Relayed from the Assembly Room, City Hall
National Orchestra of Wales
Conducted by Warwick Braithwaite
Bruch (1838-1920) was once Conductor of the Liverpool Philharmonic Society, and was for many years a famous teacher in Berlin. Kol Nidrei is a prayer intoned in some Jewish synagogues on the Day of Atonement.
Bruch used this sad chant as the basis of a piece for Solo 'Cello, Harp, and Orchestra.

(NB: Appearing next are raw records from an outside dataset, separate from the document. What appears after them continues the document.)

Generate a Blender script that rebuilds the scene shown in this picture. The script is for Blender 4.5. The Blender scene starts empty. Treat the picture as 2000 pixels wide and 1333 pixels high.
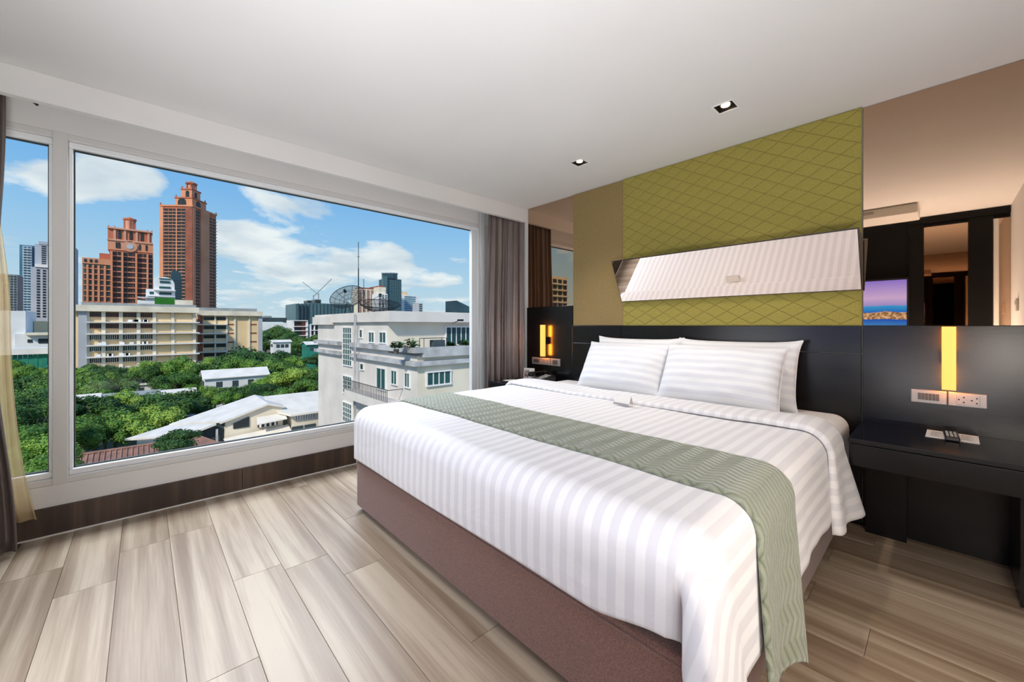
import bpy, bmesh, math, random
from mathutils import Vector, Matrix, noise
R_ = math.radians
col = bpy.context.scene.collection
scene = bpy.context.scene
rnd = random.Random(7)

# ------------------------------------------------------------------ camera
CX, CY, CZ, H = 3.237, -2.975, 1.12, 2.344
FPX = 777.0
cam = bpy.data.cameras.new('camera'); camo = bpy.data.objects.new('camera', cam); col.objects.link(camo)
cam.sensor_width = 36; cam.lens = 36 * FPX / 2000
camo.location = (CX, CY, CZ)
camo.rotation_euler = (R_(90), 0, math.atan2(.7337, .6794))
cam.shift_y = -(636 - 666.5) / 2000 * -1
cam.clip_start = .05; cam.clip_end = 5000
scene.camera = camo

def S(h):  # sRGB hex -> linear
    v = [int(h[i:i+2], 16) / 255 for i in (0, 2, 4)]
    return tuple(c / 12.92 if c <= .04045 else ((c + .055) / 1.055) ** 2.4 for c in v) + (1,)

# ------------------------------------------------------------------ sky
W = bpy.data.worlds.new('sky'); scene.world = W; W.use_nodes = True
nt = W.node_tree; nt.nodes.clear()
def N(t, k, **kw):
    n = t.nodes.new(k)
    for a, b in kw.items(): setattr(n, a, b)
    return n
def ramp(t, stops, interp='LINEAR'):
    n = t.nodes.new('ShaderNodeValToRGB'); e = n.color_ramp.elements; n.color_ramp.interpolation = interp
    while len(e) > 1: e.remove(e[-1])
    e[0].position, e[0].color = stops[0]
    for p, c in stops[1:]:
        q = e.new(p); q.color = c
    return n
def math_(t, op, a=None, b=None, c=None, clamp=False):
    n = t.nodes.new('ShaderNodeMath'); n.operation = op; n.use_clamp = clamp
    for i, x in enumerate((a, b, c)):
        if x is None: continue
        if isinstance(x, (int, float)): n.inputs[i].default_value = x
        else: t.links.new(x, n.inputs[i])
    return n.outputs[0]
L = nt.links
tc = N(nt, 'ShaderNodeTexCoord'); sp = N(nt, 'ShaderNodeSeparateXYZ'); L.new(tc.outputs['Generated'], sp.inputs[0])
zz = sp.outputs['Z']
base = ramp(nt, [(0.0, S('8f979a')), (.46, S('aab6bc')), (.5, S('c6d6e0')), (.54, S('b4d0e2')), (.60, S('90bfe6')), (.68, S('5aa2e4')), (.8, S('468fdc')), (1, S('3a7fd0'))])
L.new(math_(nt, 'MULTIPLY_ADD', zz, .5, .5), base.inputs[0])
den = math_(nt, 'ADD', math_(nt, 'MAXIMUM', zz, 0.0), .16)
cx = math_(nt, 'DIVIDE', sp.outputs['X'], den); cy = math_(nt, 'DIVIDE', sp.outputs['Y'], den)
cmb = N(nt, 'ShaderNodeCombineXYZ'); L.new(cx, cmb.inputs[0]); L.new(cy, cmb.inputs[1]); cmb.inputs[2].default_value = 3.7
n1 = N(nt, 'ShaderNodeTexNoise'); n1.inputs['Scale'].default_value = 1.7; n1.inputs['Detail'].default_value = 9; n1.inputs['Roughness'].default_value = .56; n1.inputs['Distortion'].default_value = .25
L.new(cmb.outputs[0], n1.inputs['Vector'])
# individual cumulus clouds the photograph shows, as places in the sky (direction, size)
def skydir(u, v):
    k = (u - 1000) / FPX
    return Vector((-.7337 + k * .6794, .6794 + k * .7337, (636 - v) / FPX)).normalized()
blob = None
for (u, v, r, amp) in [(195, 345, .075, .42), (90, 345, .05, .2), (150, 395, .05, .2), (300, 350, .03, .12), (560, 400, .07, .17), (450, 440, .05, .17), (660, 405, .06, .14),
                       (620, 500, .12, .17), (480, 505, .10, .16), (760, 520, .1, .13), (310, 435, .03, .14), (850, 470, .05, .1), (560, 560, .1, .1),
                       (70, 300, .1, -.2), (380, 320, .1, -.2), (700, 460, .06, -.14), (330, 480, .06, -.12), (240, 450, .08, -.2), (60, 430, .06, -.2), (820, 440, .06, -.12), (560, 340, .07, -.12)]:
    d = skydir(u, v)
    vm = N(nt, 'ShaderNodeVectorMath', operation='SUBTRACT'); L.new(tc.outputs['Generated'], vm.inputs[0]); vm.inputs[1].default_value = d
    vs = N(nt, 'ShaderNodeVectorMath', operation='MULTIPLY'); L.new(vm.outputs[0], vs.inputs[0]); vs.inputs[1].default_value = (1, 1, 1.7)
    vl = N(nt, 'ShaderNodeVectorMath', operation='LENGTH'); L.new(vs.outputs[0], vl.inputs[0])
    g = math_(nt, 'MULTIPLY', math_(nt, 'SUBTRACT', 1.0, math_(nt, 'DIVIDE', vl.outputs['Value'], r * 1.3), clamp=True), amp)
    blob = g if blob is None else math_(nt, 'ADD', blob, g)
dens = math_(nt, 'ADD', n1.outputs['Fac'], blob)
cr = ramp(nt, [(.53, (0, 0, 0, 1)), (.575, (.5, .5, .5, 1)), (.65, (1, 1, 1, 1))]); L.new(dens, cr.inputs[0])
n2 = N(nt, 'ShaderNodeTexNoise'); n2.inputs['Scale'].default_value = 2.2; n2.inputs['Detail'].default_value = 5; L.new(cmb.outputs[0], n2.inputs['Vector'])
cc = ramp(nt, [(.35, S('c9d3dc')), (.6, S('f1f2f2'))]); L.new(n2.outputs['Fac'], cc.inputs[0])
hz = math_(nt, 'MULTIPLY', math_(nt, 'DIVIDE', zz, .05, clamp=True), cr.outputs[0])
mx = N(nt, 'ShaderNodeMix', data_type='RGBA'); L.new(math_(nt, 'MULTIPLY', hz, .93), mx.inputs['Factor']); L.new(base.outputs[0], mx.inputs['A']); L.new(cc.outputs[0], mx.inputs['B'])
bg = N(nt, 'ShaderNodeBackground'); L.new(mx.outputs['Result'], bg.inputs[0]); bg.inputs[1].default_value = 1.0
wo = N(nt, 'ShaderNodeOutputWorld'); L.new(bg.outputs[0], wo.inputs[0])

# ------------------------------------------------------------------ sun, area lights, exposure
def lamp(kind, name, loc, energy, color=(1, 1, 1), target=None, **kw):
    l = bpy.data.lights.new(name, kind); l.energy = energy; l.color = color
    for a, b in kw.items(): setattr(l, a, b)
    o = bpy.data.objects.new(name, l); col.objects.link(o); o.location = loc
    if target is not None:
        o.rotation_euler = (Vector(target) - Vector(loc)).to_track_quat('-Z', 'Y').to_euler()
    return o
lamp('SUN', 'sun', (40, -45, 55), 3.6, S('fff1dc')[:3], (0, 8, 0), angle=R_(4))
lamp('AREA', 'daylight_fill', (-2.2, -1.65, 3.75), 400, S('f4f6ff')[:3], (1.6, -1.65, .3), shape='RECTANGLE', size=4.2, size_y=1.6)  # added area light outside above the window, boosts the daylight coming in
lamp('AREA', 'bed_fill', (1.75, -3.50, .80), 19, S('f8f9ff')[:3], (2.1, 0, .6), shape='RECTANGLE', size=1.6, size_y=.9)  # unseen fill by the opposite wall, added to brighten bed and headboard
lamp('AREA', 'ceiling_fill', (3.1, -3.2, .45), 62, S('fbfbff')[:3], (3.1, -3.2, 3.2), shape='RECTANGLE', size=1.1, size_y=.5)  # added uplight behind the camera, no fixture there; brightens the ceiling
lamp('AREA', 'right_floor_fill', (3.66, -1.95, .90), 10, S('fff1e2')[:3], (3.2, -1.0, 0), shape='RECTANGLE', size=.4, size_y=.4)  # invented fill out of view at the right wall, lifts the floor there
scene.view_settings.view_transform = 'Standard'
scene.view_settings.look = 'None'
scene.view_settings.exposure = 0.14
scene.view_settings.gamma = 1.0
scene.view_settings.use_curve_mapping = False

# ------------------------------------------------------------------ materials
MATS = {}
def mat(name, color, rough=.6, metal=0.0, spec=.5, **kw):
    m = bpy.data.materials.new(name); m.use_nodes = True; MATS[name] = m
    b = m.node_tree.nodes['Principled BSDF']
    c = S(color) if isinstance(color, str) else color
    b.inputs['Base Color'].default_value = c; b.inputs['Roughness'].default_value = rough
    b.inputs['Metallic'].default_value = metal; b.inputs['Specular IOR Level'].default_value = spec
    for k, v in kw.items(): b.inputs[k.replace('_', ' ')].default_value = v
    return m
def bsdf(m): return m.node_tree.nodes['Principled BSDF']
def coords(t, kind='Object', scale=(1, 1, 1)):
    tc = N(t, 'ShaderNodeTexCoord'); mp = N(t, 'ShaderNodeMapping'); mp.inputs['Scale'].default_value = scale
    t.links.new(tc.outputs[kind], mp.inputs[0]); return mp.outputs[0]
def noisy(m, c1, c2, scale=5, det=4, bump=0, dist=.002, kind='Object', vscale=(1, 1, 1), lo=.35, hi=.65):
    t = m.node_tree; n = N(t, 'ShaderNodeTexNoise'); n.inputs['Scale'].default_value = scale; n.inputs['Detail'].default_value = det
    t.links.new(coords(t, kind, vscale), n.inputs['Vector'])
    r = ramp(t, [(lo, S(c1)), (hi, S(c2))]); t.links.new(n.outputs['Fac'], r.inputs[0]); t.links.new(r.outputs[0], bsdf(m).inputs['Base Color'])
    if bump:
        b = N(t, 'ShaderNodeBump'); b.inputs['Strength'].default_value = bump; b.inputs['Distance'].default_value = dist
        t.links.new(n.outputs['Fac'], b.inputs['Height']); t.links.new(b.outputs[0], bsdf(m).inputs['Normal'])
    return m
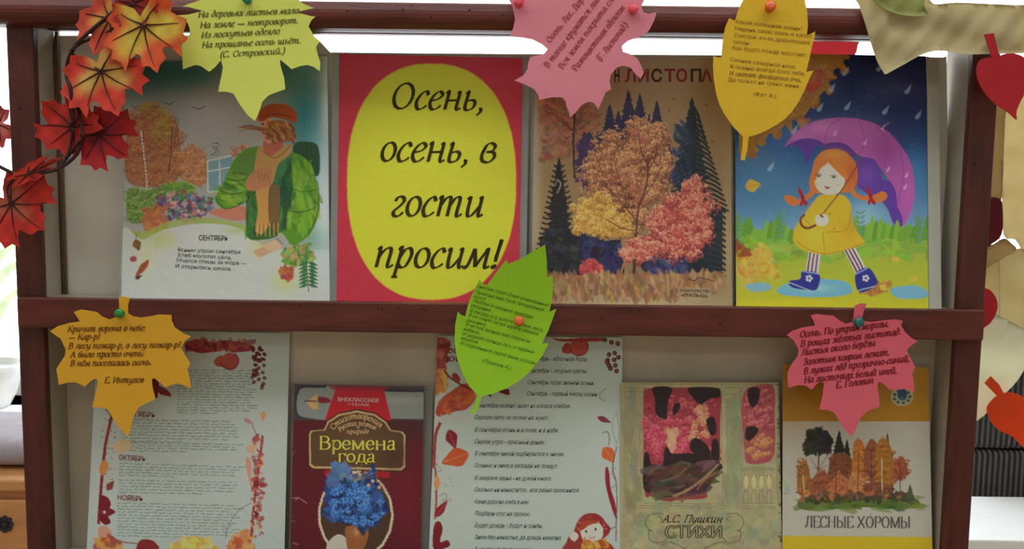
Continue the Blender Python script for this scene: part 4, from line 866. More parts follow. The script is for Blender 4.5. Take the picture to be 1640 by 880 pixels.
for k in range(12): A.line([(630+k*9, 490), (626+k*9.5, 545)], 1, (196, 158, 90) if k % 2 else (90, 70, 40))
A.line([(660, 170), (720, 200), (780, 150)], 1.2, (96, 66, 40), .8)
A.spl([(586, 310), (620, 260), (680, 240), (702, 262), (700, 310), (660, 335), (600, 345)], (170, 116, 84)); 
for k in range(4): A.line([(640+k*14, 262+k*3), (650+k*14, 300+k*4)], 1, (110, 66, 46), .8)
A.spl([(650, 30), (700, 20), (700, 130), (664, 122), (652, 90), (640, 80), (652, 64)], (186, 132, 104))
A.spl([(690, 40), (770, 40), (806, 90), (800, 122), (740, 130), (690, 122), (672, 110), (720, 84)], (146, 88, 52))
A.dabs([(690, 60), (780, 50), (800, 110), (700, 125)], 40, 3, [(120, 70, 40), (170, 110, 66), (100, 56, 36)], asp=3, ang=40)
A.spl([(556, 66), (600, 60), (650, 62), (690, 70), (704, 86), (660, 84), (610, 76)], (146, 92, 62), .85)
for p in ([(552, 70), (600, 56), (650, 66)], [(560, 84), (610, 72), (660, 80)], [(570, 58), (610, 60), (650, 72)], [(640, 74), (690, 76), (730, 100)]): A.line(p, 1.0, (104, 64, 46), .8)
A.dabs([(660, 90), (790, 60), (800, 125), (700, 130)], 70, 2.4, [(150, 96, 62), (112, 66, 44), (176, 124, 84), (128, 80, 56)], asp=3, ang=55)
A.spl([(640, 30), (650, -10), (700, -38), (780, -30), (812, 10), (806, 46), (760, 30), (700, 22), (660, 40)], (158, 72, 42)); A.line([(655, 20), (720, 6), (800, 26)], 1.6, (110, 46, 30)); A.ell(662, 52, 6, 4, (40, 30, 28))
A.spl([(622, 612), (660, 590), (720, 560), (746, 580), (736, 604), (690, 622), (650, 640), (630, 632)], (196, 160, 130)); 
for k in range(4): A.line([(624+k*8, 612+k*8), (670+k*10, 598+k*5)], .9, (130, 90, 66), .8)
A.line([(722, 556), (748, 580)], 4, (120, 130, 120))
A.dabs([(760, 600), (860, 580), (900, 640), (800, 680), (740, 640)], 110, 4, [(96, 140, 60), (70, 110, 60), (130, 160, 80), (160, 140, 90)])
A.dabs([(735, 690), (790, 680), (790, 735), (745, 735)], 50, 3.5, [(150, 76, 60), (170, 100, 70)])
for k in range(7):
    A.leaf(862, 660+k*16, 46, 8, 20, (54, 104, 58)); A.leaf(862, 660+k*16, 46, 8, 158, (60, 110, 62))
A.line([(850, 620), (864, 790)], 1.3, (60, 70, 40))
A.leaf(100, 560, 52, 20, 70, (120, 88, 40), (60, 50, 30)); A.line([(104, 535), (104, 562)], 1, (60, 60, 40)); A.ell(92, 646, 16, 14, (150, 76, 76)); A.leaf(160, 650, 100, 15, 128, (148, 78, 46), (70, 40, 30)); A.leaf(100, 735, 36, 8, -30, (70, 60, 30))
A.T = None; A.grain(2.0)
page('paper', q, SU, 0.0006, A, pg1, pm)
tm = MB(); gi = mat('grey_ink', (62, 66, 62), 0.7, g=1.1, vary=0.05)
for t, a, b, cap, bo in (('СЕНТЯБРЬ', (318, 385), (365, 386), 8.2, .012), ('Ясным утром сентября', (284, 403), (385, 407), 6.2, .002), ('Хлеб молотят сёла,', (284, 411), (371, 416), 6.2, .002), ('Мчатся птицы за море —', (283, 420), (395, 425), 6.2, .002), ('И открылась школа.', (281, 429), (371, 434), 6.2, .002)):
    sans(tm, t, a, b, cap, SU, 0.0004, bold=bo)
tm.build('printed_verse', gi, pg1)
sleeve(pg1, q, SU, (3, 1, 2))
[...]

If we do not often hear the larger works of Moszkowski (1854-1925), he is a familiar friend to very many who have played his pianoforte duets. From Foreign Parts, or, of recent years, heard his light orchestral music broadcast. He composed also in the larger forms-a Symphony, Joan of Arc, Concertos for Pianoforte and Violin, a Ballet, and the Opera, Boabdil, The Last King of the Moors. This is founded on an incident in the war of the Spaniards and the Moors in the fifteenth century. The Ballet Music taken from the work consists of three pieces, a Spanish Malaguena (in three time, with a characteristic rhythm beginning with whole beat, two halves, whole), a Scherzo-Valse, and a Moorish Fantasia (two time, commencing with dignified chords and going on to build up the piece over a recurring motif that stumps about in the bass).